:: INFORMATION PROVIDED
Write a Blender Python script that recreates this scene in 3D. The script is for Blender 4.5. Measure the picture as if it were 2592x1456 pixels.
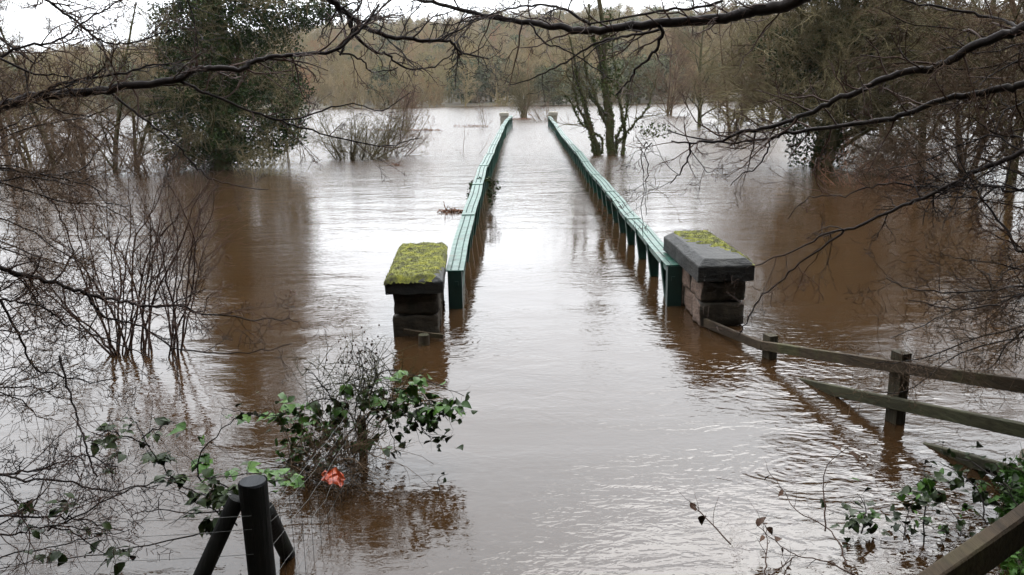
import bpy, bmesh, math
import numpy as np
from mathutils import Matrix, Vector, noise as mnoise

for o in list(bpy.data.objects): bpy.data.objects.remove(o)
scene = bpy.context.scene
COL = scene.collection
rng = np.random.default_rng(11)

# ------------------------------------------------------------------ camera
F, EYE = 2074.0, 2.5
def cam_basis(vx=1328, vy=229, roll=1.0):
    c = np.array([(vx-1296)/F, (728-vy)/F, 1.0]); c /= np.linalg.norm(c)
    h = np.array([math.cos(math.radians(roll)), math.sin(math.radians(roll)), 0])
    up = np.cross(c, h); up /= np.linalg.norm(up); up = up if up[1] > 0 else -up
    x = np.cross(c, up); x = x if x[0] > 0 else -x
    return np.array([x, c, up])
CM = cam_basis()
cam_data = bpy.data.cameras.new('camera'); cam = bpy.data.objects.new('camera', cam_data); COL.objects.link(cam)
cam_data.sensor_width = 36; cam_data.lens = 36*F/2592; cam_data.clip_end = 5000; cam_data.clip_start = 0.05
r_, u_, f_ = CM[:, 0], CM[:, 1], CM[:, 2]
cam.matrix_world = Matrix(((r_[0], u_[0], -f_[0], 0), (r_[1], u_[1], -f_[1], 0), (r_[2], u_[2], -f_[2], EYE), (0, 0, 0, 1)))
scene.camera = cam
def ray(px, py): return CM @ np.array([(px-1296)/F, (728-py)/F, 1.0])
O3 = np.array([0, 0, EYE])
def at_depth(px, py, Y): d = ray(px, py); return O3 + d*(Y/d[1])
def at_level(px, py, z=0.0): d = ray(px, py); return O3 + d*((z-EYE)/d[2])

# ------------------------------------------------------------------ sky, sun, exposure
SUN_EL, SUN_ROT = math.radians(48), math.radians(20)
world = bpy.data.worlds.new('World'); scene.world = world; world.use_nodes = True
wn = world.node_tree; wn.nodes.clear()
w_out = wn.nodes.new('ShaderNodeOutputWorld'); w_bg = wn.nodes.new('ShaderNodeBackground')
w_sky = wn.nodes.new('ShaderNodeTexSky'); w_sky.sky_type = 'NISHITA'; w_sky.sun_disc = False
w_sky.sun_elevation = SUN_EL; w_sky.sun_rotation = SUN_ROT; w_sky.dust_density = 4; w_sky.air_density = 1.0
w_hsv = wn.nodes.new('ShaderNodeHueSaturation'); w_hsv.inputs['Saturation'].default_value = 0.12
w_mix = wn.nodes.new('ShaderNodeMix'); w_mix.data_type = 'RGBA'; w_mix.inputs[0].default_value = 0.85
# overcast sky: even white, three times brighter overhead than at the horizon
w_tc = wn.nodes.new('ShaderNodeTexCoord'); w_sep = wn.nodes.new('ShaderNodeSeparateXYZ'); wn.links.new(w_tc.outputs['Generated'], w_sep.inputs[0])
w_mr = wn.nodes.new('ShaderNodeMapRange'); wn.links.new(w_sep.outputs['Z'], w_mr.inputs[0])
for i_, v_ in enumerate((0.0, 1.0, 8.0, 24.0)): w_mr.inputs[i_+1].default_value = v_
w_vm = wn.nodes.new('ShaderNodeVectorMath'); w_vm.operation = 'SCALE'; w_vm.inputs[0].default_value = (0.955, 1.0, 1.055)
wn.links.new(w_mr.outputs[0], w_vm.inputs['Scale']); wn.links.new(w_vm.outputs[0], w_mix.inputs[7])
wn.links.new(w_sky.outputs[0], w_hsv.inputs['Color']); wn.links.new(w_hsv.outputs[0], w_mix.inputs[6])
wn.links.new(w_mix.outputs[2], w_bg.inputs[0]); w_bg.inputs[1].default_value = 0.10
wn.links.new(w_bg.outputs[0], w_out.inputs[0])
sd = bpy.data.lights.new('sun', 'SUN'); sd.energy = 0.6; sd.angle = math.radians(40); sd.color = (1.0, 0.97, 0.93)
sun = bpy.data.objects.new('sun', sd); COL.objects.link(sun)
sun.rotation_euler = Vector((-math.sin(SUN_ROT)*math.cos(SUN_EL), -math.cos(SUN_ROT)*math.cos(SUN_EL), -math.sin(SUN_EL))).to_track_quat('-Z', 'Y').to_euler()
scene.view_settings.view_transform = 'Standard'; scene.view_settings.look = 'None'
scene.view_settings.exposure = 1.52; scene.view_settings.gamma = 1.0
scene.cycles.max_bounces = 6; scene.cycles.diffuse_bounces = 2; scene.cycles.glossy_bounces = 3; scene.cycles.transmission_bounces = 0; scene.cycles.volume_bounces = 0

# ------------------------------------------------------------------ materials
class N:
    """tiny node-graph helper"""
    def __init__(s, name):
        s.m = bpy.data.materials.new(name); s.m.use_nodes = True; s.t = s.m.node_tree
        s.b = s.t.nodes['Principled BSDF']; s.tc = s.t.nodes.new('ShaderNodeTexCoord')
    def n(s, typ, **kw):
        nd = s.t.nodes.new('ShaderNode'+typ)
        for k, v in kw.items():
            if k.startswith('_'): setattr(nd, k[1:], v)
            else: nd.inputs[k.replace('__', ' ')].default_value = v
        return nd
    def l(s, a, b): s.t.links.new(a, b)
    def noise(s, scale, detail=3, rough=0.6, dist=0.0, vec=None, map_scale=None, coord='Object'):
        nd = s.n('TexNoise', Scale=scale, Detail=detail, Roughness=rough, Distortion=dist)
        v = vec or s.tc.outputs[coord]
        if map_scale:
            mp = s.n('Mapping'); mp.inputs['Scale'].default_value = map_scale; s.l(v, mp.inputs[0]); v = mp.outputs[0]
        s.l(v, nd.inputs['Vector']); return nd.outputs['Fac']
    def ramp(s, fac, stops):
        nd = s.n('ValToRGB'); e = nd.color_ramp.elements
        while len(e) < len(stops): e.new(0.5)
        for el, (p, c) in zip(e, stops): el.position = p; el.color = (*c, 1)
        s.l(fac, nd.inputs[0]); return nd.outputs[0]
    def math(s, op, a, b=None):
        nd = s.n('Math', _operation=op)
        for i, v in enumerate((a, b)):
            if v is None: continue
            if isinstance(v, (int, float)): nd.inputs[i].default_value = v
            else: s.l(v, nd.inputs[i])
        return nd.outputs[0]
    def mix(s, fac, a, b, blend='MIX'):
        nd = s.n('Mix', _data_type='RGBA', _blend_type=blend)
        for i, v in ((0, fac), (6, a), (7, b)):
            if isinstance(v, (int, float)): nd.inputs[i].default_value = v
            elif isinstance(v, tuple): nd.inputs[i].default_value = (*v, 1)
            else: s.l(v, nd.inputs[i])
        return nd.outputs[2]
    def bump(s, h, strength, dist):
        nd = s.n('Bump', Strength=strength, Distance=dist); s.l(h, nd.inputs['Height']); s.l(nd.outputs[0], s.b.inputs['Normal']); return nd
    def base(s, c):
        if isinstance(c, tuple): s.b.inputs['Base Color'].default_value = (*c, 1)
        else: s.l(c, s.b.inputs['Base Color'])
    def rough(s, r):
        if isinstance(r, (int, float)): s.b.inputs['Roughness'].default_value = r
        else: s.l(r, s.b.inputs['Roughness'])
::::
### TASK PROMPT
Write out again, exactly, the lines from the start of the listing up to the line containing "rng = np.random.default_rng(11)", with both ends and without pictures.

### SOLUTION
Write a Blender Python script that recreates this scene in 3D. The script is for Blender 4.5. Measure the picture as if it were 2592x1456 pixels.
import bpy, bmesh, math
import numpy as np
from mathutils import Matrix, Vector, noise as mnoise

for o in list(bpy.data.objects): bpy.data.objects.remove(o)
scene = bpy.context.scene
COL = scene.collection
rng = np.random.default_rng(11)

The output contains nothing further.